Foi publicado ontem no Diário Oficial da União (DOU) o Decreto nº 9.527 que cria a força-tarefa de inteligência para o enfrentamento ao crime organizado
A iniciativa, dizem especialistas, é aparentemente boa, mas pode ser mais uma sem efeito na prática, já que não traz inovação e não amplia o raio de ação dos órgãos envolvidos. O decreto determina que a força-tarefa tem “as competências de analisar e compartilhar dados e de produzir relatórios de inteligência com vistas a subsidiar a elaboração de políticas públicas e a ação governamental no enfrentamento a organizações criminosas”. E será composta por representantes de vários ministérios, polícias e Forças Armadas, que serão indicados em 10 dias.
Para João Paulo Martinelli, criminalista do IDP-São Paulo, a composição do grupo levanta, no mínimo, dúvidas sobre o compartilhamento de dados sigilosos entre órgãos que, por imposição legal, não falam entre si sobre determinados assuntos. “Em processo penal ou criminal, qualquer modificação é regulamentada por lei federal, aprovada pelo Congresso, e não por decreto presidencial. De outra forma, pode ocorrer uma burla nas atribuições. E pelo que veio descrito no Decreto, a força-tarefa terá um papel meramente consultivo, sem atuação determinante para conter o crime organizado”, criticou.
Martinelli explicou que o Supremo Tribunal Federal (STF) já decidiu que órgãos “com dever de sigilo podem compartilhar entre si informações de investigados, mas a discussão sobre provas emprestadas para uso em denúncias criminais ainda dá margem a debates”. Além disso, o Decreto é muito vago, não discrimina as funções, bases de dados, os limites do uso ou como cada órgão vai solicitar informações. Para o criminalista Getúlio Humberto Barbosa de Sá, do escritório Barbosa de Sá e Alencastro, diante das restrições ao uso de provas e evidências, a criação da força tarefa foi equivocada. “Essa ação governamental vai apequenar o escopo de atuação da Polícia Judiciária, encarregada desse tipo de investigação. Outros órgãos de inteligência servem para aparelhar o Estado de informações relevantes para a proteção e segurança institucional dos cidadãos. Não são para o enfrentamento do crime comum, organizado ou não”, detalhou Sá.
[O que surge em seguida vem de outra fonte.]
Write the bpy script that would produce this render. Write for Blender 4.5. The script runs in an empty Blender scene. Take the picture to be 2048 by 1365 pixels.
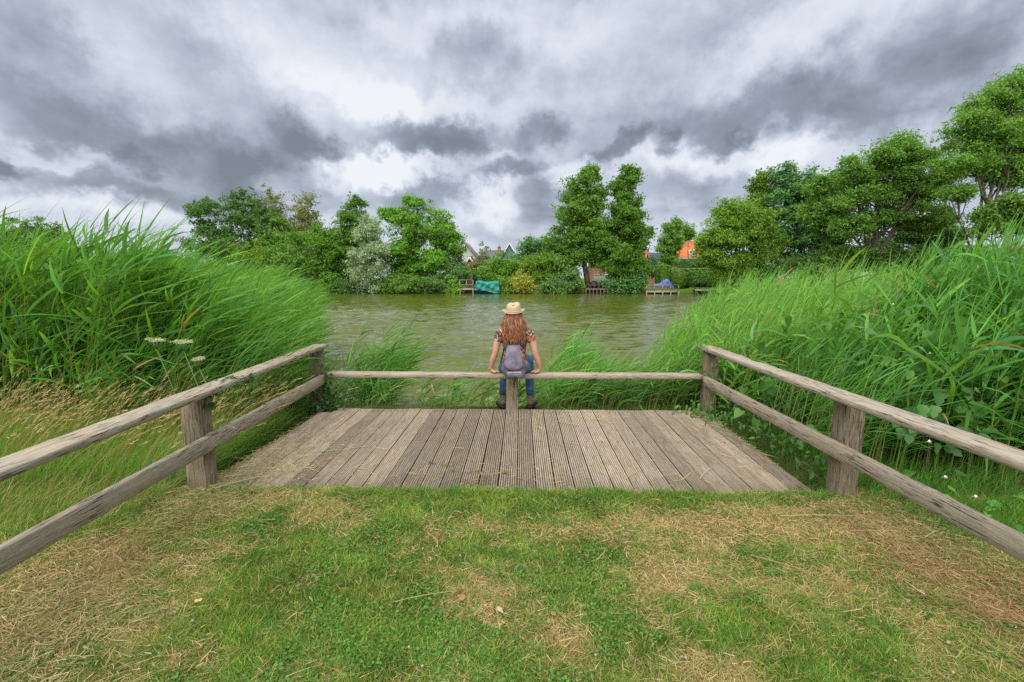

Pedro Delarue, diretor do Sindicato Nacional dos Auditores Fiscais da Receita Federal (Sindifisco) esclareceu que o Código Tributário Nacional (CTN), ao pé da letra, determina que o compartilhamento de informações fiscais pode ser feito ao Poder Judiciário, outras autoridades tributárias (estaduais ou municipais) e ao Banco Central, por solicitação ou intercâmbio previamente estabelecido. “O CTN, de 1966, foi modificado em 2001 e ampliou a entrega para outras autoridades, quando houver prática de infrações administrativas. Em nenhum momento são citadas organizações criminais”.
Jordan Alisson, presidente do Sindicato Nacional do Banco Central (Sinal), reforçou, que o mecanismo de fiscalização das contas bancárias já existe e é muito eficiente. “Se alguém faz um depósito em valor incompatível com seu padrão de renda, o Conselho de Controle de Atividades Financeiras (Coafi) analisa o ilícito e faz um relatório de inteligência. Ou seja, temos um órgão de vanguarda, elogiado fora do país”, sintetizou Alisson.